The Art of 3D Printing
April 28, 2008
The most important debate taking place in the additive fabrication circles today involves the role direct digital manufacturing technologies will play in the everyday life of consumers. When, if ever, will significant amounts of our material goods be "3-D printed" rather than molded, machined, cast or stamped? Will there be a desktop manufacturing system in every home, turning out on-demand goods?
No one understands the barriers and possibilities of a digitally manufactured future better than those engineers who control the practical aspects of design and manufacturing. Yet, artists and industrial designers can provide some insight into additive fabrication too.

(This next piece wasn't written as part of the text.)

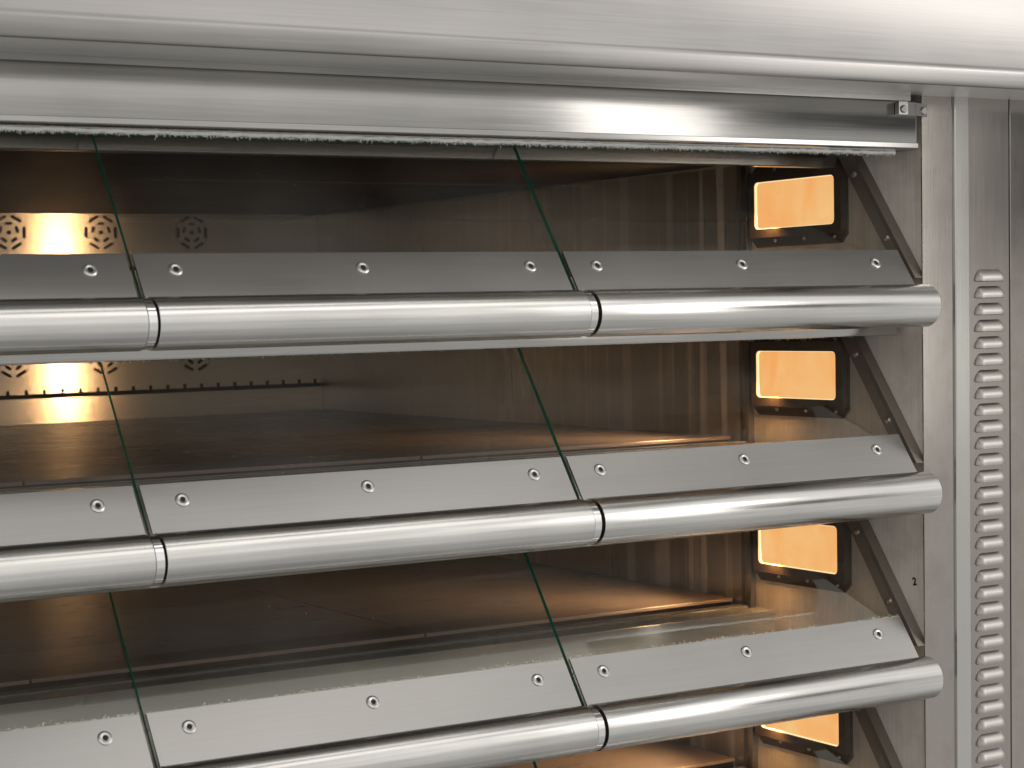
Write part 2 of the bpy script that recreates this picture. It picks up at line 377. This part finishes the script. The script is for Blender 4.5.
def ring_plate(outer, inner, x0, x1):
    """plate in the y-z plane with an opening, between x0 and x1; outer and inner have the same count"""
    b = MB(); n = len(outer)
    O0 = [b.bm.verts.new((x0, *p)) for p in outer]; O1 = [b.bm.verts.new((x1, *p)) for p in outer]
    I0 = [b.bm.verts.new((x0, *p)) for p in inner]; I1 = [b.bm.verts.new((x1, *p)) for p in inner]
    for i in range(n):
        j = (i + 1) % n
        b.bm.faces.new((O0[i], O0[j], I0[j], I0[i])); b.bm.faces.new((O1[i], O1[j], I1[j], I1[i]))
        b.bm.faces.new((O0[i], O0[j], O1[j], O1[i])); b.bm.faces.new((I0[i], I0[j], I1[j], I1[i]))
    return b

proto_lamp = None
def lamp(z, mirror=False):
    """bolted dark frame round a lit pane on the right cavity wall"""
    y0, y1, a, c = .1172, .281, .0768, .1735       # flange outline
    oy0, oy1, oz0, oz1 = .129, .2665, .0982, .1538
    rr = .0055; n = 5
    inner = round_rect(oy0, oy1, oz0, oz1, rr, n)
    rim = round_rect(oy0 - .011, oy1 + .009, oz0 - .010, oz1 + .011, .003, n)
    # flange: chamfered corners, same vertex count as the rim
    def cham(y, z_, sy, sz, d=.010):
        pa = (y - sy * d, z_) ; pb = (y, z_ - sz * d)
        return pa, pb
    fl = []
    for (y, zz, sy, sz, first) in ((y1, c, 1, 1, 'b'), (y0, c, -1, 1, 'a'), (y0, a, -1, -1, 'b'), (y1, a, 1, -1, 'a')):
        pa, pb = cham(y, zz, sy, sz)
        s_, e_ = (pb, pa) if first == 'b' else (pa, pb)
        for k in range(n + 1):
            t_ = k / n; fl.append((s_[0] + (e_[0] - s_[0]) * t_, s_[1] + (e_[1] - s_[1]) * t_))
    f = ring_plate(fl, round_rect(oy0 - .006, oy1 + .004, oz0 - .005, oz1 + .006, .003, n), .0035, .0005).build('lamp_frame', M['frame'], oven)
    ring_plate(rim, inner, .0035, -.0075).build('frame_rim', M['frame'], f)
    lip = round_rect(oy0 - .0014, oy1 + .0014, oz0 - .0014, oz1 + .0014, rr, n)
    ring_plate(lip, round_rect(oy0 + .0008, oy1 - .0008, oz0 + .0008, oz1 - .0008, rr, n), .0032, -.0066).build('lamp_reveal', M['reveal'], f)
    MB().prism(inner, 0, -.0022, -.0030).build('lamp_pane', M['lamp'], f)
    bm0 = None
    for zz in (.0845, .1675):
        for y in (.137, .188, .238):
            q = MB().lathe([(0, .0022), (.0015, .002), (.0024, .001), (.0026, 0)], frame_mat((.0005, y, zz), (-1, 0, 0), (0, 1, 0)), 12).build('bolt', M['bolt'], f, True)
    f.location.z = z
    return f

# rosette vent and slots on the back wall
def rosette():
    b = MB()
    def slot(cx, cz, ang, l, w):
        ca, sa = math.cos(ang), math.sin(ang); pts = []
        n = 4
        for s_ in (1, -1):
            for k in range(n + 1):
                a_ = (-90 + 180 * k / n) * math.pi / 180
                px = s_ * (l / 2 - w / 2 + w / 2 * math.cos(a_)); pz = s_ * (w / 2 * math.sin(a_))
                pts.append((cx + px * ca - pz * sa, cz + px * sa + pz * ca))
        b.prism(pts, 1, -.0012, .0005)
    for k in range(6):
        a = math.radians(60 * k); slot(.0245 * math.cos(a), .0245 * math.sin(a), a + math.pi / 2, .018, .0042)
    for k in range(5):
        a = math.radians(90 + 72 * k); slot(.0142 * math.cos(a), .0142 * math.sin(a), a + math.pi / 2, .0105, .0042)
    slot(0, 0, 0, .0066, .0064)
    return b
def ring_disc(r0, r1, th=.0008):
    b = MB(); b.lathe([(r0, 0), (r0, th), (r1, th), (r1, 0)], frame_mat((0, 0, 0), (0, -1, 0)), 36); return b

def make_deck(i):
    z = -P * i
    # ceiling / divider block and lintel under it
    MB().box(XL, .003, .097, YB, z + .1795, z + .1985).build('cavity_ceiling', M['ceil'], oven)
    bk = MB().box(XL, .002, YB - .004, YB, z + .095, z + .1795).build('back_wall', M['back'], oven)
    MB().box(XL, .002, YB - .012, YB - .001, z + .03, z + .0895, .001, 1).build('lower_back_panel', M['back'], oven)
    MB().box(XL, .002, YB - .0035, YB, z + .0895, z + .095).build('back_groove', M['hole'], oven)
    for x in (-.541, -.388, -.2295):
        MB_ = rosette().build('vent_rosette', M['hole'], bk); MB_.location = (x, YB - .0042, z + .1495)
        rg = MB().lathe([(.0295, 0), (.0297, .0007), (.0285, .0007), (.0285, 0)], frame_mat((0, 0, 0), (0, -1, 0)), 36).build('vent_rim', M['back'], bk); rg.location = (x, YB - .0042, z + .1495)
    if i >= 1:
        tb = MB()
        for k in range(34):
            x = -.552 + .0302 * k
            if x < 0: tb.box(x - .0022, x + .0022, YB - .0055, YB - .0035, z + .0935, z + .1015)
        tb.box(-.56, .0, YB - .0056, YB - .0036, z + .0895, z + .0936)
        tb.build('comb_slots', M['hole'], bk)
    # pan behind the door and hearth support
    MB().box(XL, .003, .0, .24, z - .002, z + .0).build('drip_pan', M['side'], oven)
    if i < 3:
        MB().box(XL, -.004, .033, .094, z - .0282, z - .0022, .002, 2).build('lintel', M['front'], oven, True)
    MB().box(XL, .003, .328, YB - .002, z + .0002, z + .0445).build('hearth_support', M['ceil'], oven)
    s = MB().box(XL, -.004, .238, .268, z + .0004, z + .0445, .0006, 1).build('sill', M['sill'], oven, True)
    MB().box(XL, -.010, .281, .298, z + .0004, z + .0450, .001, 1).build('sill_rail', M['sill'], s)
    # pillar behind the lamp
    MB().box(-.0055, .0036, .283, .294, z + .0, z + .179, .0012, 2).build('side_pillar', M['rail'], oven, True)
    MB().box(-.0035, .0036, .2943, .302, z + .0, z + .179).build('side_gasket', M['bar'], oven)
    lamp(z)
    # rope seal at the top of the glass
    rope(XL, -.02, gy(.1715) - (.074 if i == 0 else .034), z + (.1688 if i == 0 else .1748), [2600, 1500, 800, 800][i], 11 + i).build('rope_seal', M['rope'], oven)
    if i == 0: MB().box(XL, -.012, .118, .133, z + .1605, z + .1795, .001, 1).build('reflection_bar', M['front'] if i == 0 else M['ceil'], oven)  # added bar imitating the grey band reflected in the glass below the rope
    rb = random.Random(90 + i); bb = MB(); prev = None
    for k in range(150):                              # lumpy sealant bead where ceiling meets side wall
        y = .31 + k * .0072; rr_ = .0022 + .0022 * max(0, rb.gauss(0, .7)); row = [bb.bm.verts.new((.0012 - rr_ * math.cos(a_), y, z + .1795 - rr_ * math.sin(a_))) for a_ in (0, .4, .8, 1.2, 1.57)]
        if prev:
            for q in range(4): bb.bm.faces.new((prev[q], row[q], row[q + 1], prev[q + 1]))
        prev = row
    bb.build('sealant_bead', M['pale_lumps'], oven, True)
    # slanted seal bar at the right end
    zb0, zt0 = z + .0335, z + .1745
    w = .0225
    def yy(zz): return gy(zz - z)
    bar = MB().prism([(yy(zb0), zb0), (yy(zt0), zt0), (yy(zt0) + w, zt0), (yy(zb0) + w, zb0)], 0, -.0105, .0038).build('seal_bar', M['bar'], oven)
    for zz in (.151, .0785):
        MB().lathe([(0, .0026), (.0020, .0024), (.0034, .0014), (.0037, 0)], frame_mat((-.0105, gy(zz) + w * .52, z + zz), (-1, 0, 0), (0, 1, 0)), 14).build('bolt', M['bolt'], bar, True)
    # lower flange plates on the side wall
    MB().prism([(.215, z + .018), (.125, z + .040), (.085, z + .010), (.085, z + .0), (.215, z + .0)], 0, .0005, .0036).build('side_flange', M['side'], oven)
for i in range(4): make_deck(i)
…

Paola Antonelli, the senior curator at the Museum of Modern Art's dept. of architecture and design, points out designers have been keenly interested in additive fabrication for about five years now. "The good designers understand what these technologies can and cannot do," she says.
And judging from a new exhibit at the MoMA, designers understand additive fabrication machines can do things engineers haven't quite dreamed of yet.
The exhibit, Design and the Elastic Mind, explores the often reciprocal relationship between science and design. And Antonelli filled the exhibit with objects and concepts that highlight what she considers disruptive or potentially disruptive technologies. Though the exhibit divvies them up differently than Design News' readers would, these technologies include nanotech, computer-aided design, advanced actuators, biomimicry, robotics, motion control and 3D printing.
Just as we often do here at Design News, Antonelli uses "3D printing" as a catch-all term for all the computer-driven, additive fabrication systems, not just the few machines that actually use ink-jet deposition methods. And she picked some interesting objects to show what these technologies can do.
One 3-D printing standout was the "sketch furniture," from Front Design. This Swedish design group has come up with a system for "materializing free-hand sketches," by combining video motion capture techniques and additive fabrication. Users simply make full-scale gestures in the air to sketch out the object - think of the gestures as pen strokes. The motion capture technology records these gestures, saving them as 3-D part data, which can then drive a laser sintering machine. The exhibit showed furniture Front has produced with the system. But engineers may well look at the system and see the whiteboard of their dreams.
Another interesting exhibit showed the capability of 3-D printing to create textiles. Usually we think of additive technologies as producing rigid parts or sometimes assemblies of parts that can move in relation to one another. Freedom of Creation, a Netherlands design group, has used EOS laser sintering technology to create textiles. These textiles have their "threads" interwoven layer-by-layer during the sintering process. Computer design allows the textile to take on a wide variety of properties, something that may interest engineers responsible for flexible goods.
Design for the Elastic Mind features many other examples of 3D printing, from production automotive parts to chairs that push the build envelope of these machines.